India is one of the world's largest textile and garment manufacturers. Many of the workers employed in this $40-billion-a-year industry are trapped in debt bondage, face abuse or are forced to work long hours in poor conditions, campaigners say.

Traditionally, the dyeing units, spinning mills and apparel factories have drawn on cheap labour from villages across Tamil Nadu to turn the cotton into yarn, fabric and clothes, most of it for Western high street shops.

More than 2,000 units employ an estimated 300,000 people, most of them young women from poor, illiterate and low-caste or "Dalit" communities, who are offered lump sum payments at the end of a three-year period.

The "Sumangali scheme" (happily married) was promoted as an easy way to obtain the hefty dowries families need to marry off daughters. But in July, the Madras High Court issued a directive demanding the state government abolish the scheme.

"According to the government, the scheme has been scrapped but migrants are being lured with similar promises," Jeyaraman said.

In India's poorer states, workers can expect to be paid 170 rupees ($2.50) a day, while textile workers in Tamil Nadu are typically paid 270 rupees ($4.00) a day, campaigners say.

"For want of local labour the industry is hiring considerably more people from other states," said K Venkatachalam, chief advisor to the Tamil Nadu spinning mills' association.
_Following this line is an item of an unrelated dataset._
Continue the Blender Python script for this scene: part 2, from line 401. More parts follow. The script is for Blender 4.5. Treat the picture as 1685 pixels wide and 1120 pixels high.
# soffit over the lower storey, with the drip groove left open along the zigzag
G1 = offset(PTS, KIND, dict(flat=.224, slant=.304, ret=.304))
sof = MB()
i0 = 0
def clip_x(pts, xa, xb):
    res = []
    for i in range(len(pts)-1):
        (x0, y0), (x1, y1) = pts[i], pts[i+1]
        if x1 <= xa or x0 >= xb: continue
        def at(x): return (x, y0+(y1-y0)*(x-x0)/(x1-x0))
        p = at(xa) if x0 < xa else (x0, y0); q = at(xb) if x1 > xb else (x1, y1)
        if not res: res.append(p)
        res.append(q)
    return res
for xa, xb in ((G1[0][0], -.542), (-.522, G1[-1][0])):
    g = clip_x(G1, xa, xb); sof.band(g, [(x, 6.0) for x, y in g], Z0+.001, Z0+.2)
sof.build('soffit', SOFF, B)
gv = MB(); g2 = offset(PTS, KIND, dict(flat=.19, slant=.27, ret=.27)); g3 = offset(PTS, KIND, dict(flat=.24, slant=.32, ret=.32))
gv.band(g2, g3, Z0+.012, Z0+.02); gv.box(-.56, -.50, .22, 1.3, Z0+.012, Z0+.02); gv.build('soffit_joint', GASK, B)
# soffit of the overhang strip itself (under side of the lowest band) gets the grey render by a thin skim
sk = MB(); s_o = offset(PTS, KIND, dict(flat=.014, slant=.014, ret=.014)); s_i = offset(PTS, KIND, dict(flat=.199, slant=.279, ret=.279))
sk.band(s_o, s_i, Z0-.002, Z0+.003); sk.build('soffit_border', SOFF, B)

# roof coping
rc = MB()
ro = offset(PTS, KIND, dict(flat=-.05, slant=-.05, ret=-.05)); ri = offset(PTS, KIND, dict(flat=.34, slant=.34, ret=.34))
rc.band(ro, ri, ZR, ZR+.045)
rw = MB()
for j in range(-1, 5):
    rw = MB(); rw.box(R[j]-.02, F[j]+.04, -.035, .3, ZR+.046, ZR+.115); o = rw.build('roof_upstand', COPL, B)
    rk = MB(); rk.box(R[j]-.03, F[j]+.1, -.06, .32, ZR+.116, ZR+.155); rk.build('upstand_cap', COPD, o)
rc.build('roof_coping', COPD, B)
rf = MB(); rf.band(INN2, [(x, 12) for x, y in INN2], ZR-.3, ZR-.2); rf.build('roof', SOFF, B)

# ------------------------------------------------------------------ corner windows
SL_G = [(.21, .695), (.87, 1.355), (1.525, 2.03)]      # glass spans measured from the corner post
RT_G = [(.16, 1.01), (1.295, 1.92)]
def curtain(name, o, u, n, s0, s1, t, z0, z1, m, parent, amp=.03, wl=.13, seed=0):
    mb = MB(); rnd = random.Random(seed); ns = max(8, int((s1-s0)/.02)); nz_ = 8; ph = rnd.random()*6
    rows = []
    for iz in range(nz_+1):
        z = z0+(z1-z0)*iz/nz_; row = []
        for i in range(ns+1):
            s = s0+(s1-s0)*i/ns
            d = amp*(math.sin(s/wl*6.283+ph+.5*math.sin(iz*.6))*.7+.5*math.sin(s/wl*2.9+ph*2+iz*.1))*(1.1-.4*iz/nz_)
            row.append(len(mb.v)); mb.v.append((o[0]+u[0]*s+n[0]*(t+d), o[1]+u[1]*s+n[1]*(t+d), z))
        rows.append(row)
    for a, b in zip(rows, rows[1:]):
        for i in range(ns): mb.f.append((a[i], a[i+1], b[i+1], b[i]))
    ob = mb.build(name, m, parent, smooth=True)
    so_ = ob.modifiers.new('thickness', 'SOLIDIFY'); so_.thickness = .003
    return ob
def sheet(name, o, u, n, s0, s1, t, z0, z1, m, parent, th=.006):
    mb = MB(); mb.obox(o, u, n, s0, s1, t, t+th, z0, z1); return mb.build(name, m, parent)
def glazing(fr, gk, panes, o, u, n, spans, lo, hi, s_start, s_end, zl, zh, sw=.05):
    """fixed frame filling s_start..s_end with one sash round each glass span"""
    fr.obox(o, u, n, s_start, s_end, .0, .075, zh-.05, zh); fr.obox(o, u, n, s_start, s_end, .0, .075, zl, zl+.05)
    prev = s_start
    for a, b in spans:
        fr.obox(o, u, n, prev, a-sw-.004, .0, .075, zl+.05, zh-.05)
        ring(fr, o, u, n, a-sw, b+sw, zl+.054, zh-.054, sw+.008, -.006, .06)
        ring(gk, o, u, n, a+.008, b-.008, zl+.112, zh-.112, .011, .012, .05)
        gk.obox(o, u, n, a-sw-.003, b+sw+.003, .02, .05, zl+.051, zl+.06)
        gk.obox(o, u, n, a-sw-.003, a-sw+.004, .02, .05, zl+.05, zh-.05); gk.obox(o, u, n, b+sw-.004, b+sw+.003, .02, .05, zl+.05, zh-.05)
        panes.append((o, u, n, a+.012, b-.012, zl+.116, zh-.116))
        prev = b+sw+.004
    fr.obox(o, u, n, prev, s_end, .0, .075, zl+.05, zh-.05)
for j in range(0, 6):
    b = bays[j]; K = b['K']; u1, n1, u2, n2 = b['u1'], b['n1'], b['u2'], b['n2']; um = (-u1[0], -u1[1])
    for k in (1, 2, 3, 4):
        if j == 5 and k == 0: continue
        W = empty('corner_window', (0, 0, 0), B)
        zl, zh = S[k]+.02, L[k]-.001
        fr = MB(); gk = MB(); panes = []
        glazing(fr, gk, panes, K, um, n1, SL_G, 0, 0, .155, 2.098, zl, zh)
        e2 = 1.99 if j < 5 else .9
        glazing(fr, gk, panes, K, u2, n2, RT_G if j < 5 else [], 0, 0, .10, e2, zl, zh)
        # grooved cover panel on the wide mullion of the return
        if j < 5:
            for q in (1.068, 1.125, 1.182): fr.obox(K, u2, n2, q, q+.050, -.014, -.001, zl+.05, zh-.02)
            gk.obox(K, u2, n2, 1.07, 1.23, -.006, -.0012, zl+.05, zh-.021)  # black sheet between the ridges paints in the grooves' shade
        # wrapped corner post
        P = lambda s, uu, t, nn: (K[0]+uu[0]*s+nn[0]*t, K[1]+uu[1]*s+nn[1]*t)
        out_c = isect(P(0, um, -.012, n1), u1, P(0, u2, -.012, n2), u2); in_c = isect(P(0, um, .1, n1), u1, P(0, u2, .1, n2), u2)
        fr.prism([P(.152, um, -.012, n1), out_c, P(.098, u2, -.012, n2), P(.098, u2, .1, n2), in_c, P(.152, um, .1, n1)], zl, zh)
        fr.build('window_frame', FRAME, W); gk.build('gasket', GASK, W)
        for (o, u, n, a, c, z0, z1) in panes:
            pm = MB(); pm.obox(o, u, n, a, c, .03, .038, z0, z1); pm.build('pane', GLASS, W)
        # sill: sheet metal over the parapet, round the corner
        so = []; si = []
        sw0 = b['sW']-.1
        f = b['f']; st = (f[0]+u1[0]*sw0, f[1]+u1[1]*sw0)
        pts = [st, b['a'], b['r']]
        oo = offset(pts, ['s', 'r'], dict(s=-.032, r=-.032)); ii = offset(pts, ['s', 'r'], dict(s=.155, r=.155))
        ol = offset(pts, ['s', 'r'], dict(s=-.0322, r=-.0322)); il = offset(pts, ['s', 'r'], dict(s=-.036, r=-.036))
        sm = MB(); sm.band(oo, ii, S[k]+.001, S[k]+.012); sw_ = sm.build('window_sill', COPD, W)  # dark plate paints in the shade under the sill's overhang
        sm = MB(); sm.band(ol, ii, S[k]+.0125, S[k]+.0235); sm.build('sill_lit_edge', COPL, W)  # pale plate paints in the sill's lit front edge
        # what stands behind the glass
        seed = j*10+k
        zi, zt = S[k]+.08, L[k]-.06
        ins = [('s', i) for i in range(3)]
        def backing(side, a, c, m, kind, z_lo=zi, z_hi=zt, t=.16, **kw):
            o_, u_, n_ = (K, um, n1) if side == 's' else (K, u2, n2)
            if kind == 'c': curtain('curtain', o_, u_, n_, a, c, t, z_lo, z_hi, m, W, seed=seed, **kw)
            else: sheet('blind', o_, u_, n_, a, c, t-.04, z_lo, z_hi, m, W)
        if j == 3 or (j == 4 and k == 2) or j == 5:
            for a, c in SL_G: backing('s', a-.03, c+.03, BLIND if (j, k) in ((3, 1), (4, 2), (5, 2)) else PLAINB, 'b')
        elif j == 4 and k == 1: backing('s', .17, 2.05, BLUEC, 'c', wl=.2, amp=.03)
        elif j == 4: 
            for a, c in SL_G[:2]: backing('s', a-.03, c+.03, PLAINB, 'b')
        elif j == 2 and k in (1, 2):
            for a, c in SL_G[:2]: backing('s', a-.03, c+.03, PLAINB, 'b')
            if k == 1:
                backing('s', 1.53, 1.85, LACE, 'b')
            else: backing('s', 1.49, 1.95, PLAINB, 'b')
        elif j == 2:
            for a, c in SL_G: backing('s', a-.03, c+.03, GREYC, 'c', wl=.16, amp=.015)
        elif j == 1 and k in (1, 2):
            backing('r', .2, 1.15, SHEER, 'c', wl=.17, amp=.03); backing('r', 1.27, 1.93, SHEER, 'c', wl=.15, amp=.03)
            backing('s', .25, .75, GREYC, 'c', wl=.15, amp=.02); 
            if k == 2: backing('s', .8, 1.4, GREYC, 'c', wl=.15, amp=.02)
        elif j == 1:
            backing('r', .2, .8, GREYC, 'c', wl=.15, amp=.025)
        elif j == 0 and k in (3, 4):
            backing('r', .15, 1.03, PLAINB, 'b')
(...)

But he denied workers were being exploited and said they were being paid fairly.

Jeyaraman said mill managers were spending a lot of money to circumvent labour laws and avoid paying minimum wages.

"The industry is not in good health and the migrant worker continues to bear the brunt of it," he said.

"It's not as bad as it was when I was 19 and worked in a spinning mill, but it's not good either."